Two US citizens reported missing in Lebanon

The US embassy in Lebanon said today that two American citizens were missing and appealed for information on their whereabouts…

The US embassy in Lebanon said today that two American citizens were missing and appealed for information on their whereabouts.

The embassy said on its website that two Americans -- who are believed to be journalists -- had not been heard from since October 1st when they left Beirut for the northern city of Tripoli, where anti-US Sunni Muslim militant groups are active.

The pair were named as Holli Chmela (27) and Taylor Luck (23) by the embassy which said that they told a friend on October 1st they were travelling from Beirut to Tripoli that day.
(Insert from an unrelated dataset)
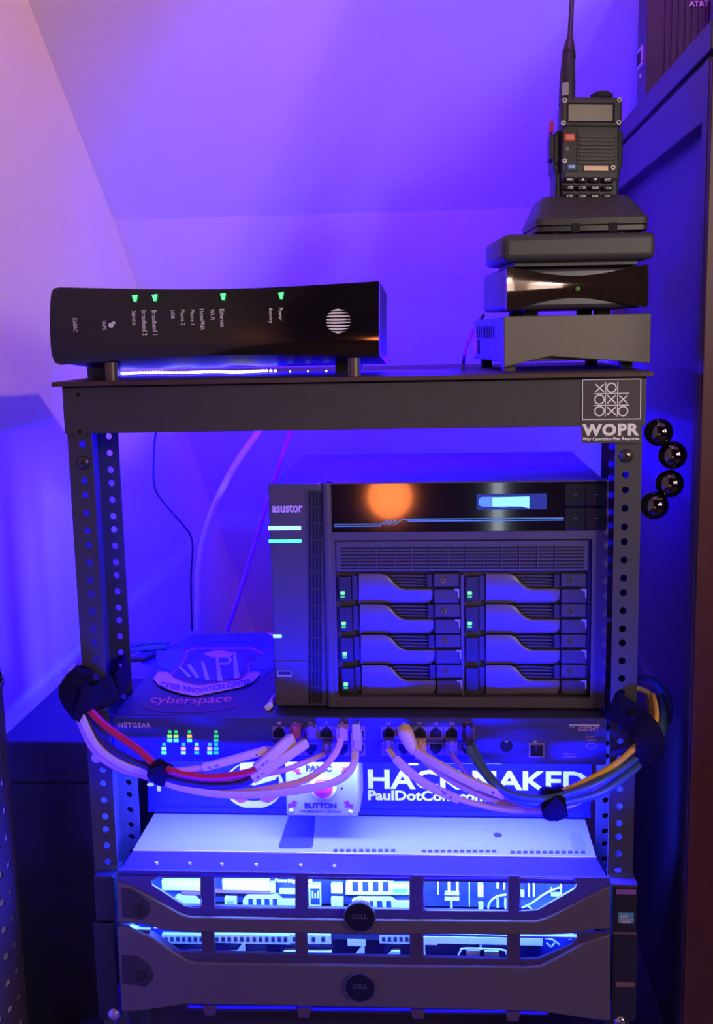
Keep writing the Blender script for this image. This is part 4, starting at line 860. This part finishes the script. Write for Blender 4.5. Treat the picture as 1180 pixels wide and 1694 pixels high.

They were planning to cross by land to Syria before returning to Jordan.

They arrived in Lebanon on September 29th from Amman for a vacation and were due back at work in Jordan on October 4th.

The embassy said it was working with Lebanon's Internal Security Forces in the investigation as well as coordinating with the US embassies in Damascus and Amman and the State Department.

A Lebanese security source said General Security was investigating whether the two had left Lebanese territory.

The Lebanese Al-Akhbar newspaper quoted a security source saying that the two were journalists who worked for the Amman-based Jordan Times English newspaper.

The US embassy last week warned citizens of a security threat in Lebanon in the first half of October, linking the heightened risk to the end of the Islamic fasting month of Ramadan.

US deputy assistant secretary of state David Hale had also raised worries over Islamist militancy in north Lebanon during talks with Lebanese leaders over the weekend.

A US diplomatic car was targeted by a bomb in January in an attack which killed three Beirut residents.

The predominantly Sunni Muslim city of Tripoli has been the scene of several attacks recently. In the last two months, the Lebanese army has been targeted twice by bombs there, in which 14 soldiers and eight civilians were killed.

Syria has also warned of growing Islamist militancy in the north. Syrian authorities have said a vehicle used in a suicide car bomb attack in Damascus had crossed into the country from a neighbouring Arab state, though they did not name the country.

yria's Arab neighbours are Lebanon, Iraq and Jordan.

Last year the Lebanese army crushed the al-Qaeda-inspired Fatah al-Islam group at a Palestinian refugee camp near Tripoli. At least 430 people were killed, including 170 soldiers and 220 militants, in 15 weeks of fighting that destroyed the camp.

Apart from attacks, Tripoli has also witnessed recent deadly sectarian fighting between Alawites, an offshoot of Shi'ite Islam, and Sunnis.

Scores of Westerners, including Americans, were held hostage in Lebanon in the 1980s and some were killed. But hostage taking has happened in Lebanon since shortly after the end of the 1975-1990 civil war.